16-18 Innocent games, Exhausting mind, Pray again and again

World of Shattered Mind


#16 Innocent games

When I started destroying my identity I was removing anything related to fantasy, violence from my life even when I loved the things I was abandoning.

At the time I got into game dev and started making some games. I was forcing myself to make them as peaceful as possible. My first game was named _______, the point was that a power outage happened and you went to refill batteries with happiness. When you finished it just said that everyone was happy.

Later most of my games were puzzle. I also started working on an openworld game called Peaceland. It had procedurally generated terrain, but I didn’t include any creatures definitely not hostile ones. I planned for one that would act as players assistant but never got finished.

I also made a 2 player game called ______. I couldn’t handle the thought that I made a competitive game. I removed it from internet and wiped all backups. In similar way I destroyed 3 other games I made for various reasons.

#17 Exhausting mind

I was once working on a game called Peaceland. At that time I was full of anxiety so working on that game was hard. I was limiting the things I could do in life at the time so I kept working on it all the time.

I worked on it day and night, whenever I was somewhere else I was thinking of it and how would I progress. When I walked outside I thought of different things I wanted to implement and how to. I had no self-care at the time. As my mental health was declining over the years so was my self care.

I was exhausted but kept working on it, again, again and again not getting the rest I needed. I didn’t even have many places to rest. My insane mind was always making my life hell either way and I’ve gotten used to the pain.

One evening I just started laughing on and on and on. I couldn’t work anymore and yet I did. The game was never finished, other matters in life butted in and when they ended I never returned to making it.

#18 Pray again and again

At one point I started thinking “Do what god wants and he will save you.”. Of course it didn’t work as it was just a placebo.

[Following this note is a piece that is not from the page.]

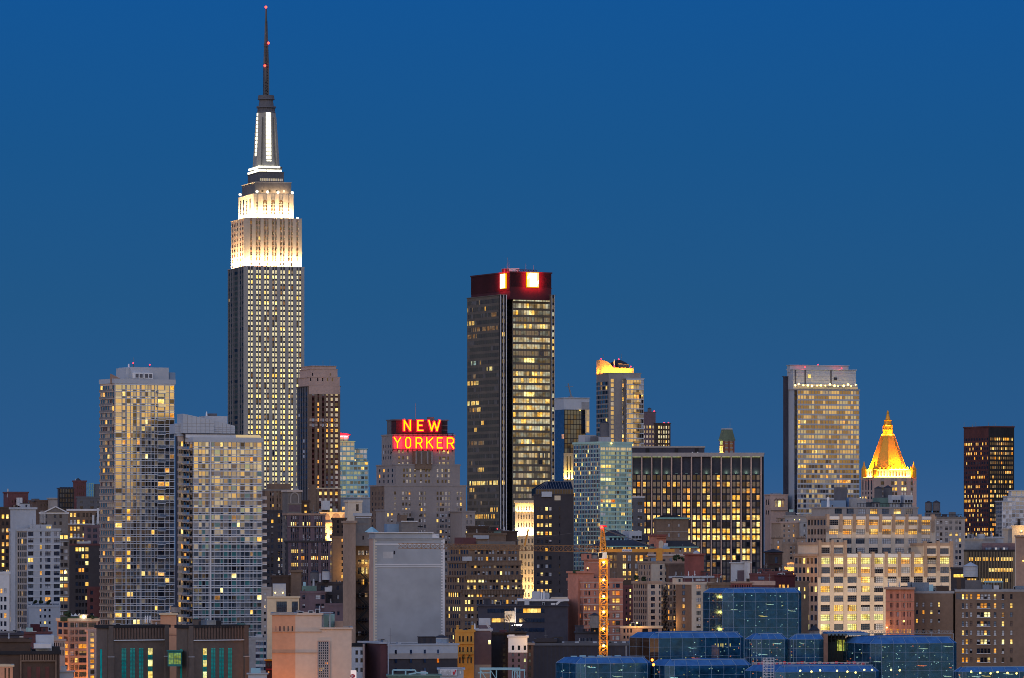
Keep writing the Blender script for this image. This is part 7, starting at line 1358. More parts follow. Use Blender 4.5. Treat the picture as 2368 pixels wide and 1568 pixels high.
# ------------------------------------------------------------------ right side
b = Bld('church_tower', 'pinkish romanesque block with twin arched lit windows behind the striped office block', 2900, 1768, 1782, 1821, 24); t = b.tier(1768, 1782, 1821, 1143, mat='rose_stone', par=.6); b.face(t, 'F', [(.25, .38), (.42, .60), (.64, .77)], [(1158, 1172)], 'dim:1', p=.3, q=.25, lit=lambda r, c: 'yel' if c == 1 else 'dim'); m = MB()
for x in (1794.5, 1801.8, 1809.5):
    a, r = b.fx(t, x), 4.2 * t.s
    for j in range(6): u, v = pi * j / 6, pi * (j + 1) / 6; m.bar((a + r * cos(u), t.oy - .4, Z(1157.5, t.d) + r * sin(u)), (a + r * cos(v), t.oy - .4, Z(1157.5, t.d) + r * sin(v)), .35)
b.part('arch', m, 'umber'); b.bx(t, 'ledge', 1782, 1821, 1180, 1181.5, -.7, .4, 'umber'); b.face(t, 'L', U(2, .4, .15), [(1155, 1168), (1180, 1190)], 'dark:3 dim:1', p=.1, q=.09); b.bx(t, 'roof_shed', 1788, 1808, 1139.5, None, 3, 4, 'blue_panel'); b.done()
b = Bld('apartment_building', 'warm tan brick tower with arched top windows and castle like lower wing', 2350, 1784, 1806, 1868, 24); t = b.tier(1784, 1806, 1856, 1206, dd=6, mat='tan', par=.7, coping='rose_stone'); b.face(t, 'F', [(.10, .18), (.32, .40), (.54, .62), (.86, .92)], rw(1213, 11.4, 10, 5.5), 'pale:4 sky:1 amber:1 gold:.8 dark:1', fr=.15, mu=(1, 2))
t2 = b.tier(1783, 1806, 1868, 1257, mat='tan', par=.5); tA = b.tier(1786, 1790, 1808, 1243, dd=-2, mat='tan', par=.6, coping='umber'); tB = b.tier(1843, 1847, 1862, 1243, dd=-2, mat='tan', par=.6, coping='umber'); b.face(t2, 'F', [(.33, .41), (.46, .52), (.72, .78)], rw(1263, 12.2, 10, 6), 'pale:4 sky:1 amber:.6 dark:2', fr=.15, mu=(1, 2)); b.face(tA, 'F', [(.4, .66)], [(1250, 1257), (1263, 1269)], 'pale:2 amber:1', fr=.15); b.face(tB, 'F', [(.4, .66)], [(1250, 1257), (1263, 1269)], 'pale:2', fr=.15)
for tt in (tA, tB):
    for k in range(3): m = MB(); a = tt.ox + tt.W * (k + .2) / 3; m.box(a, a + tt.W * .18, tt.oy - .4, tt.oy + .2, tt.zt, tt.zt + .8); b.part('crenel', m, 'tan')
for x in (1838, 1850): b.beacon(t, x, 1202, 2, .7, False, ('lamp', 'lamp', 'lamp'))
t3 = b.tier(None, 1852, 1868, 1206, dd=8, mat='grey', depth=10, par=.5); b.face(t3, 'F', [(.35, .65)], rw(1212, 12, 4, 6), 'pale:1 dark:1', fr=.12); b.done()
b = Bld('office_building', 'flat low roof with small sheds between striped block and glass hotel tower', 2600, None, 1812, 1870); t = b.tier(None, 1812, 1870, 1192, mat='taupe', depth=14, par=.6); b.bx(t, 'roof_shed', 1817, 1840, 1184, None, 2, 5, 'dark_grey'); b.bx(t, 'roof_shed', 1826, 1836, 1178, None, 6, 4, 'mint'); b.bx(t, 'lit_window', 1841, 1849, 1187, 1189, 1, .5, 'canvas'); b.done()
b = Bld('bell_tower', 'dark brown square tower with pyramid roof and arched opening', 2000, 1768, 1777, 1808, 30); t = b.tier(1768, 1777, 1808, 1277, mat='dark_brown', par=.3); m = MB(); c = (t.ox + t.W / 2, t.oy + t.D / 2); w = t.W / 2 + .8; w2 = t.D / 2 + .8; m.loft([(c[0] - w, c[1] - w2), (c[0] + w, c[1] - w2), (c[0] + w, c[1] + w2), (c[0] - w, c[1] + w2)], t.zt, [(c[0] - .1, c[1] - .1), (c[0] + .1, c[1] - .1), (c[0] + .1, c[1] + .1), (c[0] - .1, c[1] + .1)], Z(1269, t.d)); b.part('pyramid_roof', m, 'slate'); b.face(t, 'F', [(.45, .68)], [(1288, 1302), (1313, 1323)], 'dark:1 blue:1', p=.25, q=.2); b.bx(t, 'ledge', 1777, 1808, 1304, 1305.5, -.5, .4, 'maroon'); b.bx(t, 'ledge', 1777, 1808, 1280, 1281.5, -.5, .4, 'maroon'); b.done()
b = Bld('apartment_building', 'small ornate facade lit orange from below, left of the pale warehouse', 1960, None, 1816, 1839); t = b.tier(None, 1822, 1837, 1301, mat='cream', depth=8, par=.5); t2 = b.tier(None, 1816, 1839, 1311, dd=-.5, mat='cream', depth=8, par=.4); b.face(t2, 'F', U(4, .4, .08), [(1316, 1325)], 'amber:2 gold:1'); b.face(t, 'F', [(.2, .4), (.6, .8)], [(1303, 1310)], 'amber:1'); area_light('floodlight', b.root, (t.ox + 1, t.oy - 4, Z(1338, t.d)), (R(150), 0, 0), 4, 1, 1500, (1, .42, .05)); b.done()
b = Bld('building', 'white and lilac boxy rooftop wall left of the bell tower', 1850, 1690, 1698, 1735, 30); t = b.tier(1690, 1698, 1735, 1300, mat='white_wall', par=.4); t2 = b.tier(None, 1729, 1735, 1297, dd=-.2, mat='white_wall', depth=4, par=.2); b.bx(t, 'door', 1705, 1724, 1319, 1345, -.3, .2, 'mauve'); b.done()
b = Bld('apartment_building', 'dark red brick rooftops running below the bell tower, left of pale warehouse', 1780, None, 1735, 1838); t = b.tier(None, 1735, 1795, 1326, mat='maroon', depth=16, par=.7); t2 = b.tier(None, 1768, 1835, 1321, dd=6, mat='maroon', depth=12, par=.6); t3 = b.tier(None, 1793, 1838, 1329, dd=-3, mat='dark_red', depth=12, par=.6); b.face(t3, 'F', [(.18, .30), (.36, .5), (.6, .7)], [(1352, 1362)], 'amber:2 gold:1', fr=.1); b.face(t, 'F', [(.3, .55)], [(1333, 1341)], 'sky:1', fr=.15); b.bx(t2, 'roof_skylight', 1812, 1820, 1319, None, 1, 2, 'sky'); b.done()
b = Bld('apartment_building', 'brick building with projecting cornice and tan end piece, behind the big glass hall', 1700, None, 1691, 1796); t = b.tier(None, 1691, 1738, 1345, mat='red_brick', depth=14, par=.6, coping='terra'); b.face(t, 'F', U(8, .4, .03), [(1353, 1372)], 'dark:1 maroonp:1', p=.35, q=.3); t2 = b.tier(None, 1737, 1790, 1344, dd=.3, mat='maroon', depth=14, par=1.4, coping='rose_stone'); b.face(t2, 'F', [(.2, .3), (.5, .62), (.86, .95)], [(1353, 1362)], 'amber:1 dark:3 gold:.4', fr=.1); b.done()
b = Bld('apartment_building', 'brown brick building edge with lemon lit windows left of the pale warehouse', 1830, None, 1815, 1870); t = b.tier(None, 1815, 1870, 1344, mat='umber', depth=10, par=.6); b.face(t, 'F', [(.12, .22), (.34, .42), (.45, .52), (.56, .63), (.80, .86)], [(1358, 1367), (1375, 1384)], 'lemon:2 gold:1 dark:1', fr=.1); b.done()

# pale warehouse
b = Bld('warehouse', 'massive pale concrete warehouse with big gridded windows and stepped top, right', 1900, 1836.5, 1892.6, 2200, 26, frame='dark_grey')
KF = 'clear_glass:2 dark:1 pale:4 sky:4'
o_w = b; R1 = b.tier(1867, 1912, 2162, 1193.5, dd=10, mat='sand', par=1.0, coping='tan'); R0 = b.tier(1877, 1918, 2121, 1172, dd=16, mat='taupe', par=.6)
R2 = b.tier(1836.5, 1892.6, 2200, 1280.5, mat='sand', par=1.0, coping='tan')
RL = b.tier(1846, 1892.6, 1955, 1254, 1286, dd=.15, mat='sand', par=1.0, coping='tan'); RR = b.tier(None, 2136, 2200, 1256, 1286, dd=b.u[1] * 40 + .2, mat='sand', depth=14, par=1.0, coping='tan')
def big(tt, xs, rows, lit, w=(.15, .84)):
    cs = []
    for a, c in zip(xs, xs[1:]): cs.append((a + (c - a) * w[0], a + (c - a) * w[1]))
    b.face(tt, 'F', cs, rows, KF, 'sand', 'tan_pale', px=True, p=.42, q=.25, fr=.2, mu=(5, 3), lit=lit, ptp=.75)
xs = [1892 + 30.7 * i for i in range(11)]; xs2 = [1912 + 30.4 * i for i in range(9)]
def lit_r2(r, c):
    if r == 0: return 'yel' if c in (1, 2, 6, 7) else ('lemon' if c in (0, 3, 4, 5, 9) else None)
    if r == 1: return {3: 'yel', 1: 'dim', 2: 'lemon', 5: 'amber', 7: 'gold'}.get(c)
    if r == 2: return 'yel' if c == 3 else None
    if r in (3, 5) and c in (0, 1, 2, 3) and rng.random() < .7: return 'gold'
    if r in (6, 7) and rng.random() < .45: return 'lemon'
    return None
big(R2, xs, rw(1289.8, 21.9, 12, 14.4), lit_r2)
big(RL, xs[:3], [(1266, 1279)], lambda r, c: None); big(RR, [2137.5, 2168.5, 2198], [(1268, 1281)], lambda r, c: None)
big(R1, xs2, rw(1202, 21.5, 4, 12.5), lambda r, c: ('gold' if rng.random() < .5 else 'amber') if r in (0, 1) and rng.random() < .82 else None)
b.face(R0, 'F', U(7, .62, .03), [(1176, 1188)], KF + ' gold:2 amber:1', p=.3, q=.25, fr=.16, mu=(4, 2), ptp=.6)
for tt, yy in ((R2, rw(1290.5, 21.9, 12, 13.2)), (R1, rw(1202, 21.5, 4, 12.5))): b.face(tt, 'L', U(6, .62, .02), yy, 'brown_pane:4 dark:3 navy:2 gold:.5 lemon:.4', 'tan', 'tan', p=.11, q=.1, fr=.12)
def pil(tt, px, yt, yb): 
    m = MB(); a = b.fx(tt, px); m.box(a - .62, a + .62, tt.oy - .85, tt.oy - .43, Z(yb, tt.d), Z(yt - 4.5, tt.d)); m.box(a - .62, a + .62, tt.oy - .429, tt.oy + .5, tt.zt, Z(yt - 4.5, tt.d)); b.part('pilaster', m, 'tan')
for i in range(3, 9): pil(R2, xs[i] + 1, 1280.5, 1335)
for i in range(9): pil(R1, xs2[i] + .5, 1193.5, 1230)
for x in (1894, 1923, 1953): pil(RL, x, 1254, 1335)
for x in (2138, 2168, 2199): pil(RR, x, 1256, 1320)
for tt, y0, y1, xa, xb in ((R2, 1281, 1289, 1956, 2136), (R1, 1194, 1201, 1913, 2161)): m = MB(); m.box(b.fx(tt, xa), b.fx(tt, xb), tt.oy - .50, tt.oy - .425, Z(y1, tt.d), Z(y0, tt.d)); b.part('pale_band', m, 'white_trim')
for x0, x1, y0, y1, bk, mt in ((1915, 1958, 1157, None, 4, 'blue_panel'), (1946, 1962, 1126, None, 6, 'dark_grey'), (1962, 1975, 1150, None, 5, 'blue_roof'), (1970, 2004, 1152, None, 3, 'grey'), (1984, 2040, 1160, None, 8, 'dark_grey'), (2035, 2076, 1150, None, 6, 'green_roof'), (2064, 2082, 1150, None, 4, 'pale_grey'), (2092, 2112, 1150, None, 4, 'pale_grey')): b.bx(R0, 'rooftop_plant', x0, x1, y0, y1, bk, 5, mt)
for x in (2064, 2093):
    o = b.bx(R0, 'cooling_unit', x, x + 20, 1144, 1162, 3, 3, 'metal_panel'); m = MB()
    for k in range(3): m.box(b.fx(R0, x + 1.5 + 6.2 * k) + 3 * math.tan(b.th), b.fx(R0, x + 6 + 6.2 * k) + 3 * math.tan(b.th), R0.oy + 2.9, R0.oy + 2.99, Z(1161, R0.d), Z(1155, R0.d))
    m.build('louvre', 'black_panel', o)
m = MB()
for i in range(18): a = b.fx(R0, 1985 + 7.4 * i); m.bar((a, R0.oy + 1, R0.z1), (a, R0.oy + 1, R0.z1 + 2.0), .12)
m.bar((b.fx(R0, 1985), R0.oy + 1, R0.z1 + 2.0), (b.fx(R0, 2111), R0.oy + 1, R0.z1 + 2.0), .14); b.part('railing', m, 'black_iron'); b.beacon(R0, 1990, 1150, 2, .8, False, ('lamp', 'lamp', 'lamp')); b.pole(R0, 1916, 1150, None, 2, 1.4, 'white_paint', 'vent_pipe'); b.done()
for xx in (1915, 1985, 2060): area_light('yard_light', o_w.root, (o_w.fx(R2, xx), R2.oy - 55, 12), (R(112), 0, 0), 20, 4, 9500, (1, .70, .38))
water_tank(2032, 1124, 1158, 19, 1936, 'left tank of the close pair on the pale warehouse roof', 4, 'dark_grey'); water_tank(2054, 1122, 1158, 21, 1940, 'right tank of the close pair on the pale warehouse roof', 4, 'dark_grey')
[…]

I didn’t realize back then desperately wanting a way out of my insanity.

One thing I started doing was praying 3 times a day. When I prayed I feared that I somehow prayed disrespectfully or wrong so I usually ended up praying for 10-20 minutes or longer. I hated it, I felt like it was ripping me apart but I continued.

This destroyed my morning routine. I used to wake up an hour early to have time for myself before a day started. It changed to praying the 1. half and feeling like shit the second.

Months after that I stopped with my morning routine and woke up as late as possible, the praying was not the only factor why, but was a big part of it.